# DATA LINES
▽

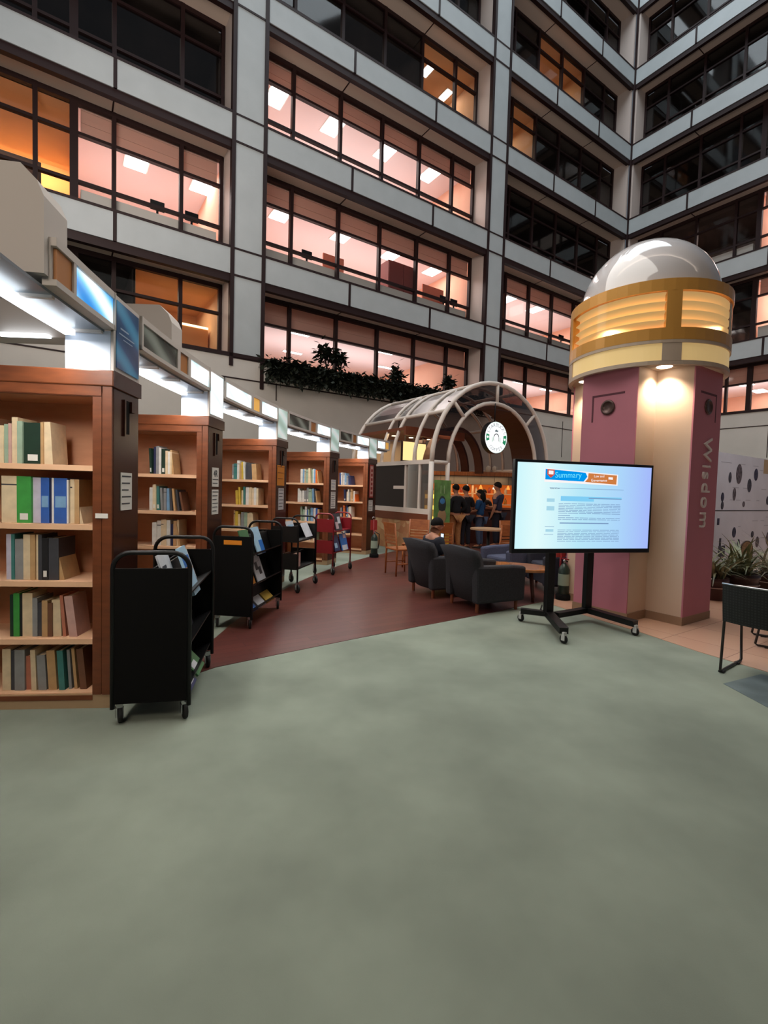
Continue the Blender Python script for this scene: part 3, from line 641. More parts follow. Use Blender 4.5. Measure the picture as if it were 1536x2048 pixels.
for bi in range(6):
    t0 = ends[bi] + (PW if bi else 0); t1 = ends[bi + 1]
    base = pol((t0 + t1) / 2, RR); base.z = 2.15
    o = thing('lit_canopy', 'grey overhead sign canopy, ' + BAYN[bi], 'canopy', base, 0, 'sign canopies above the bookcases')
    mb = MB(base); q = .012 / RR * RR
    arcbox(mb, t0, t1, RR - .015, RR + .05, 2.40, 2.43); arcbox(mb, t0, t1, RR - .015, RR + .05, 2.59, 2.63); arcbox(mb, t0, t1, RR + .012, RR + .05, 2.43, 2.59)
    L = t1 - t0
    div = [0, .47, .52, .63, .68, 1]
    if bi == 0: div = [0, .02, .04, .26, .34, 1]
    if bi in (4,): div = [0, .40, .45, .55, .6, 1]
    if bi == 5: div = [0, .62, .66, .92, .96, 1]
    for d in ((0, .985) if bi else (.985,)): arcbox(mb, t0 + L * d, t0 + L * (d + .015), RR - .02, RR + .05, 2.40, 2.63)
    for d in ((div[1], div[3]) if bi else (div[3],)): arcbox(mb, t0 + L * d, t0 + L * (d + .04), RR - .015, RR + .05, 2.43, 2.59)
    arcbox(mb, t0, t1, RR + .05, RR + .34, 2.6, 2.63)
    mb.build('fascia', M_canopy, o)
    kinds = {0: (None, 'or', 'blue'), 1: ('dark', 'or', 'white'), 2: ('white', 'orl', 'white'), 3: ('dark', 'or', 'white'), 4: ('dark', 'or', 'white'), 5: ('white', 'orl', None)}[bi]
    mm = {'dark': S_dark, 'or': S_or, 'orl': S_orl, 'blue': S_blue, 'white': S_white}
    for (d0, d1), kd in zip(((div[0] + .015, div[1]), (div[2], div[3]), (div[4], div[5] - .015)), kinds):
        if not kd: continue
        mb = MB(base); arcbox(mb, t0 + L * d0, t0 + L * d1, RR - .004, RR + .012, 2.432, 2.588); p = mb.build('sign_panel', mm[kd], o)
        p['label'] = {'dark': 'unlit grey sign panel', 'or': 'orange sign panel', 'orl': 'glowing orange sign panel', 'blue': 'glowing blue sign panel', 'white': 'glowing white sign panel'}[kd]
    if bi == 0: t0 = th_of_y(1.6); L = t1 - t0
    mb = MB(base); arcbox(mb, t0, t1, RR + .05, RR + .26, 2.385, 2.40, 0)
    for d in (0, .3, .6, .97): arcbox(mb, t0 + L * d, t0 + L * (d + .02), RR + .05, RR + .26, 2.37, 2.385, 1, 1)
    mb.build('light_trough', [M_trough, M_canopy], o)
    mb = MB(base); arcbox(mb, t0 + .003, t1 - .003, RR + .2, RR + .26, 2.345, 2.375); mb.build('tube_light', M_tube, o)
    if bi < 5:
        p0 = pol((t0 + t1) / 2, RR + .23)
        a_ = light('AREA', 'canopy_light', (p0.x, p0.y, 2.33), 19, (1, .95, .89), L * RR * .95, .06, (p0.x, p0.y, 0)); a_.rotation_euler = (0, 0, PI / 2 - (t0 + t1) / 2)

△

Repeat the lines above exactly, and keep every picture out.

# CORRECT RESPONSE
Continue the Blender Python script for this scene: part 3, from line 641. More parts follow. Use Blender 4.5. Measure the picture as if it were 1536x2048 pixels.
for bi in range(6):
    t0 = ends[bi] + (PW if bi else 0); t1 = ends[bi + 1]
    base = pol((t0 + t1) / 2, RR); base.z = 2.15
    o = thing('lit_canopy', 'grey overhead sign canopy, ' + BAYN[bi], 'canopy', base, 0, 'sign canopies above the bookcases')
    mb = MB(base); q = .012 / RR * RR
    arcbox(mb, t0, t1, RR - .015, RR + .05, 2.40, 2.43); arcbox(mb, t0, t1, RR - .015, RR + .05, 2.59, 2.63); arcbox(mb, t0, t1, RR + .012, RR + .05, 2.43, 2.59)
    L = t1 - t0
    div = [0, .47, .52, .63, .68, 1]
    if bi == 0: div = [0, .02, .04, .26, .34, 1]
    if bi in (4,): div = [0, .40, .45, .55, .6, 1]
    if bi == 5: div = [0, .62, .66, .92, .96, 1]
    for d in ((0, .985) if bi else (.985,)): arcbox(mb, t0 + L * d, t0 + L * (d + .015), RR - .02, RR + .05, 2.40, 2.63)
    for d in ((div[1], div[3]) if bi else (div[3],)): arcbox(mb, t0 + L * d, t0 + L * (d + .04), RR - .015, RR + .05, 2.43, 2.59)
    arcbox(mb, t0, t1, RR + .05, RR + .34, 2.6, 2.63)
    mb.build('fascia', M_canopy, o)
    kinds = {0: (None, 'or', 'blue'), 1: ('dark', 'or', 'white'), 2: ('white', 'orl', 'white'), 3: ('dark', 'or', 'white'), 4: ('dark', 'or', 'white'), 5: ('white', 'orl', None)}[bi]
    mm = {'dark': S_dark, 'or': S_or, 'orl': S_orl, 'blue': S_blue, 'white': S_white}
    for (d0, d1), kd in zip(((div[0] + .015, div[1]), (div[2], div[3]), (div[4], div[5] - .015)), kinds):
        if not kd: continue
        mb = MB(base); arcbox(mb, t0 + L * d0, t0 + L * d1, RR - .004, RR + .012, 2.432, 2.588); p = mb.build('sign_panel', mm[kd], o)
        p['label'] = {'dark': 'unlit grey sign panel', 'or': 'orange sign panel', 'orl': 'glowing orange sign panel', 'blue': 'glowing blue sign panel', 'white': 'glowing white sign panel'}[kd]
    if bi == 0: t0 = th_of_y(1.6); L = t1 - t0
    mb = MB(base); arcbox(mb, t0, t1, RR + .05, RR + .26, 2.385, 2.40, 0)
    for d in (0, .3, .6, .97): arcbox(mb, t0 + L * d, t0 + L * (d + .02), RR + .05, RR + .26, 2.37, 2.385, 1, 1)
    mb.build('light_trough', [M_trough, M_canopy], o)
    mb = MB(base); arcbox(mb, t0 + .003, t1 - .003, RR + .2, RR + .26, 2.345, 2.375); mb.build('tube_light', M_tube, o)
    if bi < 5:
        p0 = pol((t0 + t1) / 2, RR + .23)
        a_ = light('AREA', 'canopy_light', (p0.x, p0.y, 2.33), 19, (1, .95, .89), L * RR * .95, .06, (p0.x, p0.y, 0)); a_.rotation_euler = (0, 0, PI / 2 - (t0 + t1) / 2)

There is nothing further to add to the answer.